Aaanyhews, I never thought a game could take up so much time, and when I first tried it out in Beta I really didn't think I would like it. Contradictory to my first experience, there have been lots of sleepless nights (but that's mostly due to me being in the clutches of Mr Insomnia) and lots of twitchy hours when the servers have been down for patching. Which is another reason for distancing myself: My addictive nature.
So...a big thank you to: Nillian, Echo, Delphi, Sxarlet, Rushin and the TW, Exisstenz, Razz, Blondy, Neun, Jyudas, Kostika, Frydeswinde, Karm, Spriteh, Mioette, Meena, meh I'll make it easy and say all of the Samsara. Yes, I'm thanking a few people I haven't even talked to in-game. Why? Easy, you make the game what it is.
And, of course, a big bone-crushing hug to the CSR's, the devs and all you other sweet homins out there for making this a great experience.
I'll give this break about 2 months, and if I still feel the way I do, if I still trudge around in old footsteps, I'll cancel my sub (which is why I'm writing this as a Goodbye Post instead of a Taking A Break-post. Although, it'll probably turn out to be a Oh-My-God-I-Can't-Believe-I-Wrote-That-post in about 30 minutes). Knowing me, and my infamous addictive nature, I'll probably be crying about this in a week or so. You should've seen me when I tried to quit cold turkey with my sugar-addiction...man, I was a mess.

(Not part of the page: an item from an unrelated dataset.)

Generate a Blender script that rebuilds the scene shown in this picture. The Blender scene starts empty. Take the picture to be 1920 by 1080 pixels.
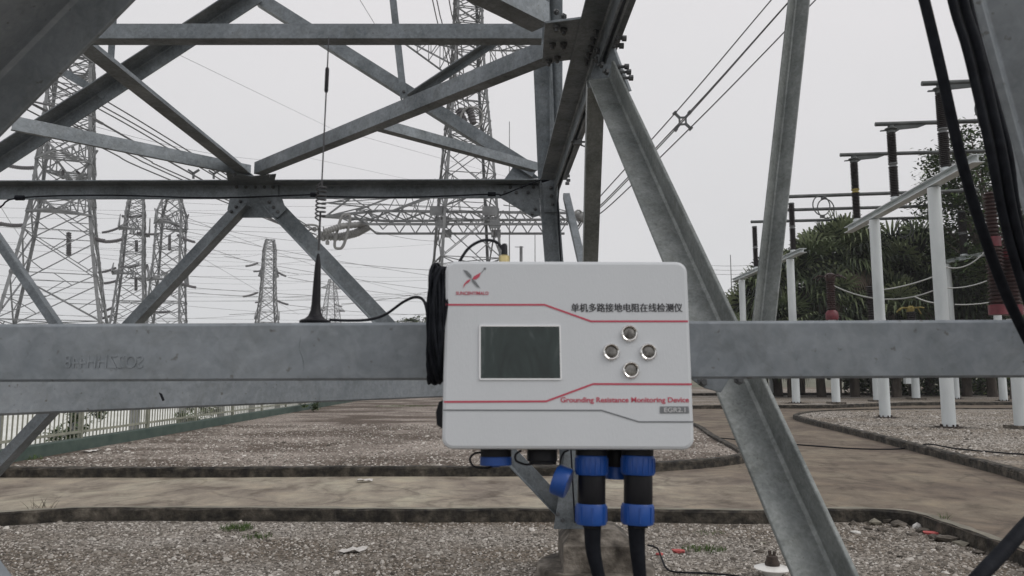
import bpy, bmesh, math, random
from mathutils import Vector, Matrix
R = math.radians
rnd = random.Random(7)
SC = bpy.context.scene
COL = SC.collection

# ------------------------------------------------------------------ camera, sky, sun, exposure
F = 1400.0                      # focal length in photograph pixels (1920 wide)
PITCH = math.atan(160.0 / F)    # horizon 160 px below the middle
CAMZ = 1.5
cam = bpy.data.cameras.new('camera'); co = bpy.data.objects.new('camera', cam); COL.objects.link(co)
co.location = (0, 0, CAMZ); co.rotation_euler = (R(90) + PITCH, 0, 0)
cam.sensor_width = 36; cam.lens = 36 * F / 1920; cam.clip_start = 0.05; cam.clip_end = 4000
cam.dof.use_dof = True; cam.dof.focus_distance = 5.0; cam.dof.aperture_fstop = 11.0
SC.camera = co
W = bpy.data.worlds.new('World'); SC.world = W; W.use_nodes = True
SUN_EL, SUN_AZ = R(42), R(112)
def build_world():
    nt = W.node_tree; n = nt.nodes; l = nt.links; n.clear()
    out = n.new('ShaderNodeOutputWorld'); bg = n.new('ShaderNodeBackground'); l.new(bg.outputs[0], out.inputs[0])
    sky = n.new('ShaderNodeTexSky'); sky.sky_type = 'NISHITA'; sky.sun_disc = False
    sky.sun_elevation = SUN_EL; sky.sun_rotation = SUN_AZ; sky.dust_density = 5; sky.air_density = 1
    tc = n.new('ShaderNodeTexCoord'); sp = n.new('ShaderNodeSeparateXYZ'); l.new(tc.outputs['Generated'], sp.inputs[0])
    no = n.new('ShaderNodeTexNoise'); no.inputs['Scale'].default_value = 1.6; no.inputs['Detail'].default_value = 4
    mp = n.new('ShaderNodeMapping'); mp.inputs['Scale'].default_value = (1, 1, 2.2); l.new(tc.outputs['Generated'], mp.inputs[0]); l.new(mp.outputs[0], no.inputs['Vector'])
    ad = n.new('ShaderNodeMath'); ad.operation = 'MULTIPLY_ADD'; l.new(no.outputs[0], ad.inputs[0]); ad.inputs[1].default_value = .9; ad.inputs[2].default_value = -.42
    ad2 = n.new('ShaderNodeMath'); ad2.operation = 'MULTIPLY_ADD'; l.new(sp.outputs[2], ad2.inputs[0]); ad2.inputs[1].default_value = 1.4; l.new(ad.outputs[0], ad2.inputs[2])
    cr = n.new('ShaderNodeValToRGB'); l.new(ad2.outputs[0], cr.inputs[0])
    e = cr.color_ramp.elements
    e[0].position = 0.0; e[0].color = (.70, .712, .725, 1); e[1].position = .75; e[1].color = (.80, .785, .80, 1)
    mu = n.new('ShaderNodeVectorMath'); mu.operation = 'SCALE'; mu.inputs['Scale'].default_value = 10.0; l.new(cr.outputs[0], mu.inputs[0])
    mx = n.new('ShaderNodeMix'); mx.data_type = 'RGBA'; mx.inputs['Factor'].default_value = .992
    l.new(sky.outputs[0], mx.inputs[6]); l.new(mu.outputs[0], mx.inputs[7]); l.new(mx.outputs[2], bg.inputs[0])
    bg.inputs[1].default_value = .1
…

Meh, I'll quit stalling now. Goodbye, or goodbye for now. Whichever it gets to be in the end.
Oh oh oh! Before I forget: I can be reached by either e-mail, msn messenger (just send a private message here and we'll sort it out if I really really like you) and, well as I said, private messages considering I haven't cancelled my subscription.
Thank you for listening.
Much love,
Anna.
P.S And please, if I in any way have said something that makes this thread a good target for locking, could you please send me a pm and tell me what to change? Because I really want to keep this open.